Art Is More Than Politics

Back on Earth, politics surely does affect art. All of the Christopher Columbus statues in America were pushed for or paid for by Italian-Americans after they became middle-class prosperous—Columbus was Italian, after all. They were an announcement of having arrived. Contrary to Marxist aesthetic dogma, this rise to a bourgeoisie existence by one group or another has paid for almost every piece of great art in, well, ever.

Now, after struggling through 40 years of failed Great Society nonsense, black American families as an economic group have achieved a new level of affluence. The desire to get rid of Jim Crow era statues is an expression of commercial and political muscle. The plans of Antifa and BLM to do so is more nefarious.
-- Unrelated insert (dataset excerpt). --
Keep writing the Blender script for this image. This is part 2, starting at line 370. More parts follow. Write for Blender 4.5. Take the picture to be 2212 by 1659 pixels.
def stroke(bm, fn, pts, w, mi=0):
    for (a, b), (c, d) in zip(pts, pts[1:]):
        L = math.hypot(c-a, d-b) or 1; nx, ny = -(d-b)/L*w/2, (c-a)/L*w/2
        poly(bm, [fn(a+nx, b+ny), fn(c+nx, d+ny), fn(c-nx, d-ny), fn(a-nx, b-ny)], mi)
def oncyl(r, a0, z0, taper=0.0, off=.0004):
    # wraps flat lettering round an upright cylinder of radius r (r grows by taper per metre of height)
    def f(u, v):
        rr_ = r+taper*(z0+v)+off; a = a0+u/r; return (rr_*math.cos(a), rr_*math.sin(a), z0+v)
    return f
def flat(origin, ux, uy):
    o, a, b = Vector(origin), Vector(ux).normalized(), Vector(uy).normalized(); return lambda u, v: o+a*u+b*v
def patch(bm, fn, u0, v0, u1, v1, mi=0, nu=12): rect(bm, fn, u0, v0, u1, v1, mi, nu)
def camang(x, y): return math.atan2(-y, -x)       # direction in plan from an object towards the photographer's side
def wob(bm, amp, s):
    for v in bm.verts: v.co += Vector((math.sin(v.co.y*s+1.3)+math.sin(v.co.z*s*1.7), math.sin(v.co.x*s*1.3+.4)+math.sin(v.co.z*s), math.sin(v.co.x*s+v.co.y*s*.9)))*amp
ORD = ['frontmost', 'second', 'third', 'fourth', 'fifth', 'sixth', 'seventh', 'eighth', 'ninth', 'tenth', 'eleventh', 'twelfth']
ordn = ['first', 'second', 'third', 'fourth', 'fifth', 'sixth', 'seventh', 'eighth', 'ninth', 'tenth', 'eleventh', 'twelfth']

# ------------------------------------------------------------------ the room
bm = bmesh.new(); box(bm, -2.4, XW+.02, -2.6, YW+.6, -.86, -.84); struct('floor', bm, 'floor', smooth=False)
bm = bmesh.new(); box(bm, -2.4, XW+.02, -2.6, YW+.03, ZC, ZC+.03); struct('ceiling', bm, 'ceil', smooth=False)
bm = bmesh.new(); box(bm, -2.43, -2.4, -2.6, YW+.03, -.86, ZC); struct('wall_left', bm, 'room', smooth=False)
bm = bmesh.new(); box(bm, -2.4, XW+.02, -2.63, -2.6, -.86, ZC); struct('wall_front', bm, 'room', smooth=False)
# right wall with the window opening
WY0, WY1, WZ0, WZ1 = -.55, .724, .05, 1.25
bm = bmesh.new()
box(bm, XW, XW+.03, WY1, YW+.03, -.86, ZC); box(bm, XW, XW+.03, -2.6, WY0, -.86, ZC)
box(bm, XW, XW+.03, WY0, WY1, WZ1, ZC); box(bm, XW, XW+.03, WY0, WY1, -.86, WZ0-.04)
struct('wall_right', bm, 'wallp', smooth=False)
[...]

Both efforts will backfire. Art means something deeper to people than politics—even the art in those rusty old statues. A better course would be to simply surround the old Rebs with new, bigger creations to look up to. Or, better yet, leave J.E.B. and Stonewall be, as pigeon-dirtied ghosts that are irrelevant to you and yours. That is the true victory.

But spare a thought for Moses Jacob Ezekial, and his tribe of Gilded Age sculptors. Ezekial gave it his best at the Field of Lost Shoes, watched his friends die horribly, and later gathered their mangled bodies for burial. He tried to work that misery, resignation, and hope for peace into his art, and sometimes succeeded. He went on to fame in Europe, and domestic bliss with his “lifelong companion,” Fedor Encke, a painter and the illegitimate grandson of Friedrich Wilhelm II.

Ezekial made hundreds of sculptures. He created the huge Columbus statue for the Chicago World’s Fair of 1893. His last work was the Edgar Allan Poe in Wyman Park in Baltimore. He was gay as the day is long, a bit of a bigot, a bit of a freak, and a great American. Above all, he was a hell of a sculptor. Whatever or whoever a “Confederate” statue may depict, the men (and women!) who created those statues the mob is so mad to destroy deserve to have their work respected. And left in place.